The Loire river is the longest one in France with a length of about 1000km (630 miles). The Loire river actually reaches a huge surface of France, draining more than a fifth of France's territory.

Loire river rises in the Cevennes in the Ardeche department at an altitude of about 1300m. The Loire then flows for more than 1000km slightly north through Orleans and then west through cities like Tours or Nantes until it eventually reaches the Bay of Biscay at Saint Nazaire.

The major tributaries of the Loire river are the Maine, the Nievre, the Allier, the Cher or the Indre. The Loire river has given name to six french departments, including Haute-Loire or Loire-Atlantique for example. That shows how big of a part it takes in France territory.

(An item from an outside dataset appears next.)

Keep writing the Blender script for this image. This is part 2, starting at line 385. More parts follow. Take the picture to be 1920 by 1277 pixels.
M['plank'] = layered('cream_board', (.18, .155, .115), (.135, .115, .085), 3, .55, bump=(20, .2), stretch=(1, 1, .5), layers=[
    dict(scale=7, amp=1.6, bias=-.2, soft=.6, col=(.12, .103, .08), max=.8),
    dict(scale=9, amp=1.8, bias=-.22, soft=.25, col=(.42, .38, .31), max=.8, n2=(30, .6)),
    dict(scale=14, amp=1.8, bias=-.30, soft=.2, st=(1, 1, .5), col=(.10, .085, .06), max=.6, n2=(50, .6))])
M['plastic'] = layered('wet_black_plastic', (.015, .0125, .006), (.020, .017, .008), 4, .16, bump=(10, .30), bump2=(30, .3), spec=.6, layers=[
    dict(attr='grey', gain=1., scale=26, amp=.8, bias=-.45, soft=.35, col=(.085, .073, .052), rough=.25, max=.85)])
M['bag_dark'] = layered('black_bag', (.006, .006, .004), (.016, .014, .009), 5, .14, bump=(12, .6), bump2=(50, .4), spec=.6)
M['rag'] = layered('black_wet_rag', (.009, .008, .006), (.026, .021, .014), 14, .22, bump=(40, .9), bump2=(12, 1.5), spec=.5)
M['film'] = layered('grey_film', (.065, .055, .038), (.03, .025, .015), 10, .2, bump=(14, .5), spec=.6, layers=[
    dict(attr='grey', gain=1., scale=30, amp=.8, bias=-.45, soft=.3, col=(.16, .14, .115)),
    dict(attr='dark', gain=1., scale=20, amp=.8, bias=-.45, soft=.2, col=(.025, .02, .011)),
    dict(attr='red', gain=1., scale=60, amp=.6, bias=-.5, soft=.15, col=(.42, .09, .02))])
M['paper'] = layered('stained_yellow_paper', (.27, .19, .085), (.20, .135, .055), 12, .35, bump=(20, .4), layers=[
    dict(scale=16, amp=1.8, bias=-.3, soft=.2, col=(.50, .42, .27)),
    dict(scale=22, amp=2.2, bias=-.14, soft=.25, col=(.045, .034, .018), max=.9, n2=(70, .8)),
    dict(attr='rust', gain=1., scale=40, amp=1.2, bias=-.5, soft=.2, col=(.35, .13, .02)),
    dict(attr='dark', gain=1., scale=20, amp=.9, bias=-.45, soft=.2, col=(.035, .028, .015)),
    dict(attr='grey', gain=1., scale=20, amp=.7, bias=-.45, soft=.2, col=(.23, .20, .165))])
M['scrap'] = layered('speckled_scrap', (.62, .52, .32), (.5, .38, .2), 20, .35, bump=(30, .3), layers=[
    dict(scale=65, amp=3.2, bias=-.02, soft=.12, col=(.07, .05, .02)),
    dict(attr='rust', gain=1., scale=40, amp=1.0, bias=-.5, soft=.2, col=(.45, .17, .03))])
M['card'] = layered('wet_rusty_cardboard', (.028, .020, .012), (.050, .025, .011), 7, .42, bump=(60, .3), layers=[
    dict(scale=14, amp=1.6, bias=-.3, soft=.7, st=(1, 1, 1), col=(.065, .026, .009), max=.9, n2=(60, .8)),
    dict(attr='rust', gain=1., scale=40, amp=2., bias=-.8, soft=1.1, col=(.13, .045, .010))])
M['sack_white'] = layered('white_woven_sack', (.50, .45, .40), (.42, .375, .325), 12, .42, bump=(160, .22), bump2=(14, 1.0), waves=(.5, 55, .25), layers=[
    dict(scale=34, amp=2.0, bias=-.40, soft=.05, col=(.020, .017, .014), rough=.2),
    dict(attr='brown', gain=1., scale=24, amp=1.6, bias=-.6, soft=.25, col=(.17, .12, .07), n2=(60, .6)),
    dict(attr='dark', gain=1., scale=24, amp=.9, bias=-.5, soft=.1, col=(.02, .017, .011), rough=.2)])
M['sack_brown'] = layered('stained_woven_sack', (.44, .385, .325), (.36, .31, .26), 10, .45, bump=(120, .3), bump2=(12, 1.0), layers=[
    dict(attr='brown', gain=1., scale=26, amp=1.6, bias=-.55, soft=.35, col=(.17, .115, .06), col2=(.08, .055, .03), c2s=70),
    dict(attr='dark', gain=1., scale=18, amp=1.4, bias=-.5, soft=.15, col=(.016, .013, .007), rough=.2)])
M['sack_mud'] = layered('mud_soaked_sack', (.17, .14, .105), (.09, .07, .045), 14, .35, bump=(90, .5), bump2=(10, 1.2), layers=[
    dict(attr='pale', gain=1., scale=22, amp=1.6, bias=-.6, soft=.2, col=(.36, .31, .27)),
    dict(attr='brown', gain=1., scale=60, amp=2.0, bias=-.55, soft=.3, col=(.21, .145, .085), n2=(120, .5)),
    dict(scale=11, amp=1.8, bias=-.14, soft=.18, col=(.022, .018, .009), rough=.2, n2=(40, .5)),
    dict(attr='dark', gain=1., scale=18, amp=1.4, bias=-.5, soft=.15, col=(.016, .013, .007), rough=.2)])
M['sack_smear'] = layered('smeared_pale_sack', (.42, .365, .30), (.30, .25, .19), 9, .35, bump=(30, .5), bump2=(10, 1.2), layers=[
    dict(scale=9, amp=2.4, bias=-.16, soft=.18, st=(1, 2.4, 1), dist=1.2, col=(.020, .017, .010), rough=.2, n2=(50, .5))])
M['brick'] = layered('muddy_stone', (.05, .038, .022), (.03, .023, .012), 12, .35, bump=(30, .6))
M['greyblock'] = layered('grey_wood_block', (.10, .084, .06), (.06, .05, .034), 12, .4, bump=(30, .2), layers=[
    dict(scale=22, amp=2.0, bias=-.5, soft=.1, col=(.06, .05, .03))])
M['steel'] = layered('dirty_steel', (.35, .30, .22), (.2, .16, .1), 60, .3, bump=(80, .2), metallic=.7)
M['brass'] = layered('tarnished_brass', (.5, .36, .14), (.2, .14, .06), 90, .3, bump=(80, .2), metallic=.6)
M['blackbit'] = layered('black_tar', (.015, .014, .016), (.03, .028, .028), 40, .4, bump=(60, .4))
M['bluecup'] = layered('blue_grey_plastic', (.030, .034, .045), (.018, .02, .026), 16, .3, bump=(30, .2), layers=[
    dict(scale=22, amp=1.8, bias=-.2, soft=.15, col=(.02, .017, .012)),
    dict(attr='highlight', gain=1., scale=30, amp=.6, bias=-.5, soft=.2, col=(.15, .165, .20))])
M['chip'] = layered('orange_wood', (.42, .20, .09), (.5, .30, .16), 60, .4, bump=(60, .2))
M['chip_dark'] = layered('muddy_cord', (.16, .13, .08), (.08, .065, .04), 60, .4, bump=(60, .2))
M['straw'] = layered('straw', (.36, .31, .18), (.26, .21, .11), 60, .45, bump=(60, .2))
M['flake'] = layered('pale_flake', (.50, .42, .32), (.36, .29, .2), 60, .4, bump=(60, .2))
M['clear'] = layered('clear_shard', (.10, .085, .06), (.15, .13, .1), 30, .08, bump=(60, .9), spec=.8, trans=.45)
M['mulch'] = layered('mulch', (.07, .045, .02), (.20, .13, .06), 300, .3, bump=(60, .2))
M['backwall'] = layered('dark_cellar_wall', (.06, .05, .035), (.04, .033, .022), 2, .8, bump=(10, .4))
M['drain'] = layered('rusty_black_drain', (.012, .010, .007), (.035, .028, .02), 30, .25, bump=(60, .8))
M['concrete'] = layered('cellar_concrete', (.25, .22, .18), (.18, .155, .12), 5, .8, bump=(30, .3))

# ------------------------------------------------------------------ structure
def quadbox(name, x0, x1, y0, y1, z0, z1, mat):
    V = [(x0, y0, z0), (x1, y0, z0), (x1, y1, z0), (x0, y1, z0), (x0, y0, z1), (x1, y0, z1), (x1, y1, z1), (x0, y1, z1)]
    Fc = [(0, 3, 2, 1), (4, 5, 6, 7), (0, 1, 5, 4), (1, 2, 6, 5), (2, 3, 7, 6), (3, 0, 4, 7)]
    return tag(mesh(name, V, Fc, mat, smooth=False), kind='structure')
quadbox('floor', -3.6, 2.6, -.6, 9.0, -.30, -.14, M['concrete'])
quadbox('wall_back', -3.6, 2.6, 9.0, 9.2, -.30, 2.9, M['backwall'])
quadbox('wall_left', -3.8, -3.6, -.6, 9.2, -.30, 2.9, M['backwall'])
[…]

Finally, the Loire river is famous for its beautiful surroundings, refered as the Loire Valley, now belonging to the UNESCO World Heritage Sites. This area is renowned for its amazing castles and vineyards.

Loire River Geography

The Loire river first originates in the Ardeche department, at the three springs of the Mont Gerbier de Jonc. Due to its important size, changes in the Loire river water level have caused important floodings in the past, especially in 1911 for the last century, when the damages caused by the flooding were quite important.

One of the characteristics of the Loire river is that there are very few dams and locks compared to some other rivers of that size in Europe. Therefore, the natural flow of the Loire river is more preserved than for some other rivers. However, the Villerest dam that has been built in 1985 just a bit south to Roanne has helped preventing a flooding.

Loire River Navigation

The Loire river has been used and considered for over 2000 years as the main way of transport in France. It has been used for any kind of uses, whether it was commercial, as a way of transport or as a way of moving military troops. Due to its central location and to its length, it has been and still is a bit nowadays broadly used. However, since the coming of the railway in the 19th century it has been less and less used as a transport way.

There has been several locks open and closed over time, as the Loire river used to be way more used before as it is now. Additional canals such as the Canal de Roanne a Digoin were opened and closed as well, as it allowed people to navigate further up the Loire valley to Digoin, but went on to be useless when the railworks and roads developped.